Does your current strategy for clients offer accumulation potential without adding market risks? If you’re seeking a financial strategy that can help balance a portfolio’s risk and return potential, then you’re going to need to include a mixture of various financial assets and financial vehicles that can help address your needs. While it’s true that some risks are unavoidable, you can help mitigate some of their effects. Some of those financial risks are market volatility, taxes, longevity, and inflation. Some of the primary asset classes are things like equities, fixed income, money markets, cash, and real estate. Lack of diversification can lead to financial shortfalls that can impact your client’s retirement when preparing for the future, and that’s why diversification is key when it comes to spreading out market risk.
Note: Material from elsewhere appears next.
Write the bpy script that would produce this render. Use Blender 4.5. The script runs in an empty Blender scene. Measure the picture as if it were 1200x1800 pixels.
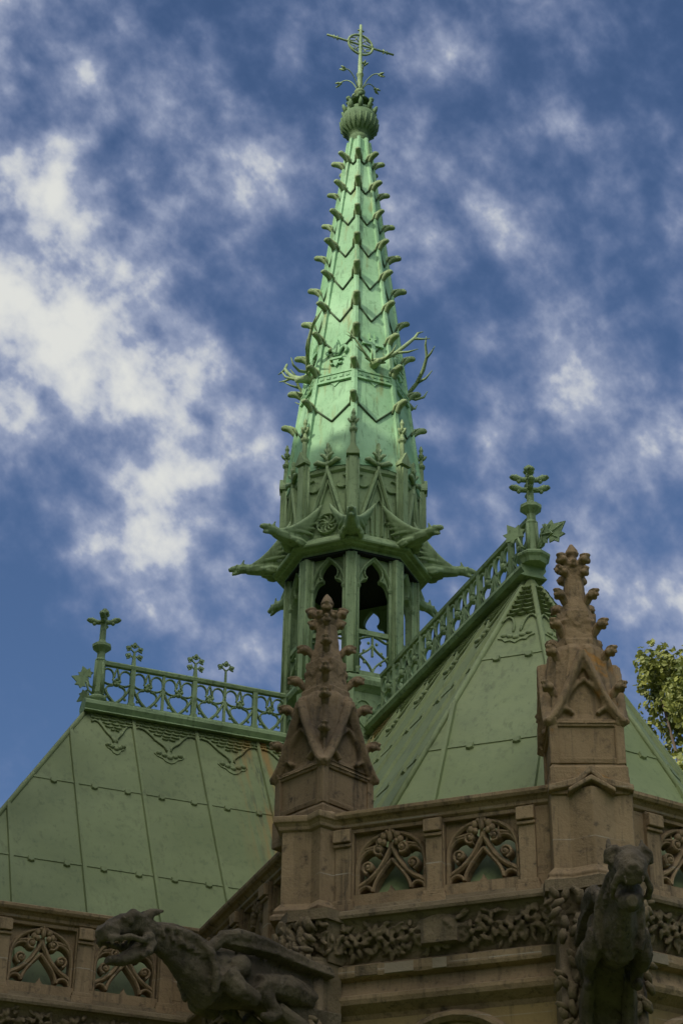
import bpy, bmesh, math, random
from math import sin, cos, pi, radians, sqrt, atan2
from mathutils import Vector as V, Matrix as M4

# ------------------------------------------------------------------ camera, sky, sun
S = bpy.context.scene
COL = S.collection
YAW, PITCH, ROLL = radians(21.5), radians(31.5), radians(0.7)
h_ = V((sin(YAW), cos(YAW), 0)); z_ = V((0, 0, 1))
fw = h_*cos(PITCH) + z_*sin(PITCH); up = -h_*sin(PITCH) + z_*cos(PITCH); rt = fw.cross(up)
Rr = rt*cos(ROLL) + up*sin(ROLL); Uu = -rt*sin(ROLL) + up*cos(ROLL)
CAMP = V((-8.93, -22.28, 1.6))
FPX = 3370.4
cd = bpy.data.cameras.new("camera"); cam = bpy.data.objects.new("camera", cd); COL.objects.link(cam)
cd.sensor_fit = 'VERTICAL'; cd.sensor_height = 36; cd.lens = FPX/1800*36; cd.clip_start = .1; cd.clip_end = 4000
mw = M4((Rr.to_4d(), Uu.to_4d(), (-fw).to_4d(), (0, 0, 0, 1))).transposed()
mw = M4.Translation(CAMP) @ M4(((Rr.x, Uu.x, -fw.x, 0), (Rr.y, Uu.y, -fw.y, 0), (Rr.z, Uu.z, -fw.z, 0), (0, 0, 0, 1)))
cam.matrix_world = mw
S.camera = cam
S.view_settings.view_transform = 'Standard'; S.view_settings.look = 'None'
S.view_settings.exposure = 0; S.view_settings.gamma = 1
S.render.resolution_x = 682; S.render.resolution_y = 1024

SUN_AZ, SUN_EL = radians(201), radians(35)      # direction towards the sun, from +X anticlockwise
sd = V((cos(SUN_AZ)*cos(SUN_EL), sin(SUN_AZ)*cos(SUN_EL), sin(SUN_EL)))
ld = bpy.data.lights.new("sun", 'SUN'); ld.energy = 3.4; ld.angle = radians(.5); ld.color = (1, .96, .85)
sun = bpy.data.objects.new("sun", ld); COL.objects.link(sun); sun.rotation_euler = sd.to_track_quat('Z', 'Y').to_euler()

def pixdir(x, y):
    return (fw + Rr*((x-600)/FPX) + Uu*((900-y)/FPX)).normalized()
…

Many of these asset classes are correlated directly to the stock market in the form of financial vehicles like stocks and bonds and other market assets. When those assets fall, a financial portfolio could fall as well. That’s why it’s important to diversify into other financial vehicles that react differently to the market environment which could spread market risk, and your client’s portfolio can grow with fewer bumps in the road.
A low correlation asset can positively impact a retirement portfolio. A low correlation asset won’t be as severely impacted by the fluctuations of the market, such as an indexed universal life policy (IUL). Along with the ability to earn index interests, it also offers protection in the form of a death benefit, and it can help reduce the risk in an overall retirement portfolio during periods of market volatility.
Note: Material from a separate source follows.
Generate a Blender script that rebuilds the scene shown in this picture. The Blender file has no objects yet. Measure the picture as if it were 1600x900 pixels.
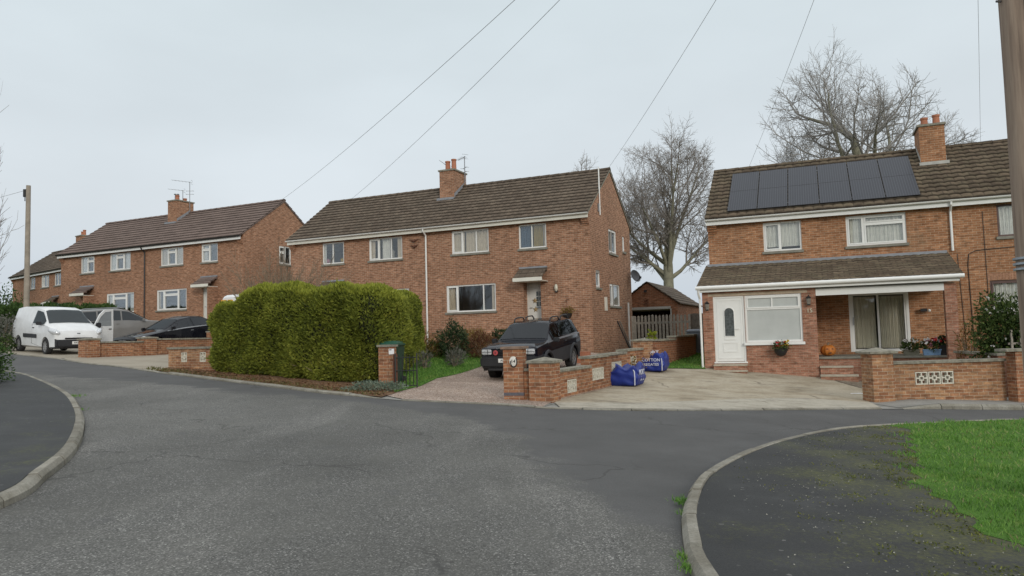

An IUL offers financial reassurance to your client’s beneficiaries; an income-tax-free death benefit is paid to beneficiaries regardless of market conditions. It offers tax diversification, which can be an effective tool to manage how much and when assets are taxed. It offers tax-free growth and income tax-free policy loans and withdrawals. In addition to tax diversification it offers portfolio diversification. It’s an asset that has varying reactions to the market environment. A client can earn index interest based on an external market index with an additional level of protection with a zero percent floor. IUL clients are not directly invested in any equities or fixed-income vehicles and don’t own shares of an index. Finally, an IUL offers access and flexibility which allows clients to address any immediate financial concerns. They can access their cash value through income tax-free policy loans or withdrawals for any purpose at any time.
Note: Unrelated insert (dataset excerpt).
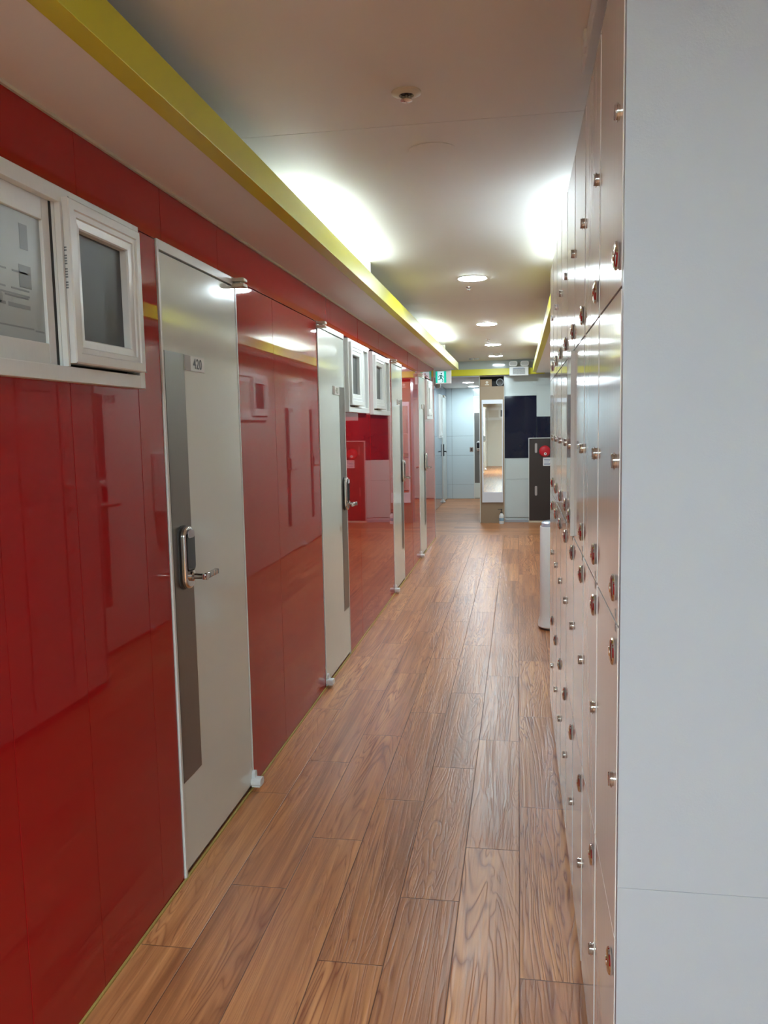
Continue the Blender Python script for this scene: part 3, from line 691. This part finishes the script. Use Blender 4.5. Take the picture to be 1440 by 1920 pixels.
bm = bmesh.new(); lathe(bm, [(.021, 0), (.02, .006), (.012, .010)], Matrix.Translation((.245, -.036, 1.032)) @ FY, 20); obj('alarm_button', bm, WPLA, a_, True)
bm = bmesh.new(); lathe(bm, [(.008, 0), (.008, .002)], Matrix.Translation((.245, -.046, 1.036)) @ FY, 12); obj('button_centre', bm, INK, a_)
n_ = bx('notice_card', WPLA, t, .212, .34, -.0075, -.0045, .852, .976)
bm = bmesh.new()
for k, z in enumerate((.945, .925, .905, .884, .866)): box(bm, .228, .325-(k % 3)*.012, -.0085, -.0076, z, z+.007)
obj('notice_text', bm, INKB, n_)
# light switch
t = thing('light_switch', 'small brown switch on the pale blue end wall', 'switch', (-.93, YE, .995))
bx('switch_plate', TAUPE, t, -.035, .035, -.008, 0, -.045, .045, bev=.003); bx('rocker', BROWN, t, -.018, .018, -.012, -.0082, -.028, .028, bev=.002)
# air purifier: tall rounded tower
t = thing('air_purifier', 'tall slim white air purifier standing beyond the lockers', 'air purifier', (.30, 5.90, 0))
def tower(name, secs, m, n=10):
    bm = bmesh.new(); rows = []
    for w_, d_, r_, z, sh in secs:
        rows.append([bm.verts.new((p[0], p[1], z+sh*(-p[0])/.15)) for p in rrect(w_, d_, r_, n)])
    k = len(rows[0])
    for a, b in zip(rows[:-1], rows[1:]):
        for i in range(k): bm.faces.new((a[i], a[(i+1) % k], b[(i+1) % k], b[i]))
    bm.faces.new(rows[0][::-1]); bm.faces.new(rows[-1])
    return obj(name, bm, m, t, True)
tower('tower_shadow_gap', [(.30, .22, .08, 0.0, 0), (.30, .22, .08, .012, 0)], INK)  # ink-dark slab standing in for the shadow gap under the body
tower('tower_body', [(.315, .235, .09, .013, 0), (.325, .245, .09, .022, 0), (.318, .238, .09, .045, 0), (.300, .222, .08, .075, 0), (.295, .218, .08, .12, 0), (.295, .218, .08, .74, -.01), (.288, .212, .08, .752, -.012)], WPLA)
tower('tower_lid', [(.280, .205, .08, .7525, -.012), (.272, .2, .075, .778, -.012), (.255, .18, .07, .783, -.012)], mat('lid_blue', (.50, .58, .68), .12, metal=.3))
Taking on considerable risk and limiting how much you diversify could lead to substantial losses due to market volatility, and the time to recover from those losses could be significant. Over the last 25 years, the S&P 500 index has been negative for six of them. If the market goes down and you suffer a 15 percent, 20 percent loss, or even worse like we did in 2008 or 2009, it could take a long time to recover from those losses. If your clients had an IUL policy during those years, it would have received a zero percent credit, which is a significant improvement when compared to suffering a 30 percent loss. If a client were to suffer a 30 percent loss to his or her retirement portfolio, it would take a total return of 43 percent to recoup those losses. People approaching retirement don’t have unlimited time to recover losses that large. With IUL, zero is your hero. This means that although an IUL policy may not receive an index interest credit during volatile times, cash value will remain flat and unaffected by market loss. An IUL policy may not be able to protect other assets from losses, but it can help reduce the risk within an overall portfolio and help lessen the blow if there is a big loss down the road.
When it comes to financial planning, protection and preservation of wealth are of the utmost importance, particularly in unpredictable market conditions. To reduce risk and possibly increase returns over time, diversification is key. Adding a low correlation asset like an IUL policy can help your client diversify the risk and accumulation potential of his or her portfolio.